Back to outright escapism, as Burr Steers’s turgidly japey adaptation of Pride and Prejudice and Zombies (Lionsgate, 15) shows up the limited shelf life of the novelty bestseller that spawned it – the joke’s all in the title. Steers and a reasonably cheerful cast attempt to bolster the undead premise, but as Jane Austen interpretations go, it’s not a fraction as funny (or even as modishly ironic) as Whit Stillman’s zombie-free Love and Friendship, currently in cinemas. I laughed more during How to Be Single (Warner, 15), a brightly air-freshened but rather endearing romantic comedy that sees Dakota Johnson, as winningly gawky here as she is snakily erotic in A Bigger Splash, following gobby Rebel Wilson’s lead into the tumultuous New York singles scene. Written and played with a measure of wry compassion, it represents a fair compromise between studio-movie optimism and the scuzzy lo-fi confessionals of Lena Dunham.
Feelgood formula of the arthouse persuasion, meanwhile, is on offer in the straight-to-DVD Brazilian crowd-pleaser The Violin Teacher (Studiocanal, 15), in which spiky favela kids blossom under the tutelage of a refined São Paulo violinist.
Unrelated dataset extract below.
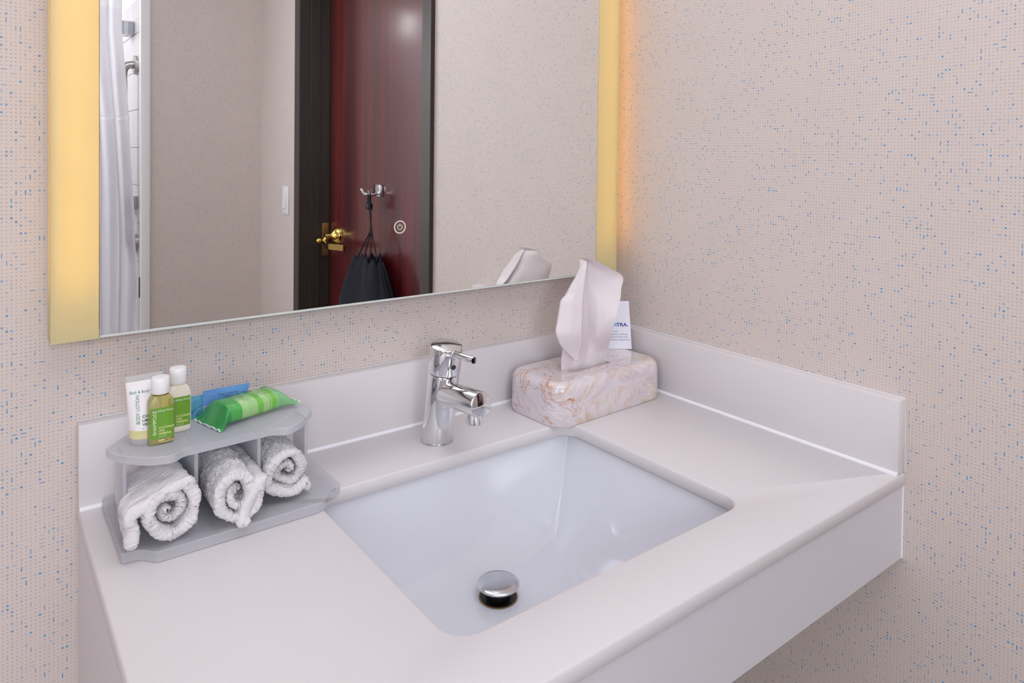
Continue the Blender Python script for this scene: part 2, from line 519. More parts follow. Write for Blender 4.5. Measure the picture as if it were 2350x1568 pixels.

It barely has more edge than the 1999 Meryl Streep cornfest Music of the Heart, but Lázaro Ramos’s performance in the title role gives it grace.
A resplendently Eurotrash Kate Winslet doesn’t exactly bring grace to the table in Triple 9 (eOne, 15); still, cast raucously against type as a Russian mafia Medusa, she serves up the most enduring lines of this cool-blooded heist thriller from genre-travelling Australian John Hillcoat. If only the film had quite as much fun with itself. Despite an A-grade, up-for-it ensemble and a crooked cop plot that double-crosses itself into next week, the energy level is oddly low throughout; Hillcoat has studied the strut of Michael Mann, but the degree of homework shows.
Finally, no new release this week can really be a match for the lucid, heart-clutching emotional immediacy of Ivan’s Childhood (Curzon Artificial Eye, PG), happily reissued on Blu-ray following a stint in cinemas. Andrei Tarkovsky’s stark, pristine 1962 debut, bringing Soviet-Wehrmacht to juddering life through the eyes and sense memories of a 12-year-old boy, remains one of the most startling and least sentimental of all second world war odysseys on screen. If you’re in the mood for a smokier, more sinuous trip to the 1940s, however, the Criterion Collection offers the velvety vamping of Gilda (Sony, 12), a winding melodrama in which postwar politics bleed into the paperback danger of Glenn Ford and Rita Hayworth’s Argentine underworld romance. Seventy years old this year, it still handily out-sexes A Bigger Splash in a head-to-head battle.